What these wild chimpanzees are able to do is obviously a far cry from the abilities of the average urban human being, who not only is unlikely to be able to go back into the forest to find the same tree he found yesterday, but is also somewhat likely to die of exposure before finding his way back to his starting point. I describe such differences in a fair bit of detail in my book. But one of the things that interests me a lot about these findings is their contrast with the handful of studies conducted on spatial memory in captive primates who often show a tendency to get lost, especially when they're unleashed on anything like a natural setting. A question that I've been asked a lot lately is whether I think the human spatial clumsiness results from an unavoidable missing chip of some kind -- that we're just missing a tool that other animals possess -- or whether our spatial skills have just languished through lack of use. The ape comparison here suggests the latter. So what would a human being, completely comfortable and at home in natural situations, look like? How well would they stand up in the kinds of foraging tasks that these forest chimpanzees were challenged with? Also, given the argument in the
BBC writeup of these findings, and the suggestion that the extraordinary spatial memory of the wild chimpanzee can be thought of as a kind of signpost to advanced primate cognition, what do we make of the fact that modern human beings of the urban kind are generally as spatially slow-witted as a caged tamarin?

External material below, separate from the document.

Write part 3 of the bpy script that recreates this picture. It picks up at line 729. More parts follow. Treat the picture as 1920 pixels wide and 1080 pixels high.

One final little sidenote. The authors of the study found some interesting gender differences which did NOT support the standard story that Men are from Mars and Women don't know WHERE they're from -- just as I've been saying in talks and interviews -- there are gender differences but they're much more subtle and interesting than this standard tale. In the chimpanzee study, females were generally more efficient and spatially savvy searchers.
I'll be watching for updates from this really interesting group, though what they're doing is tough. The going will be slow.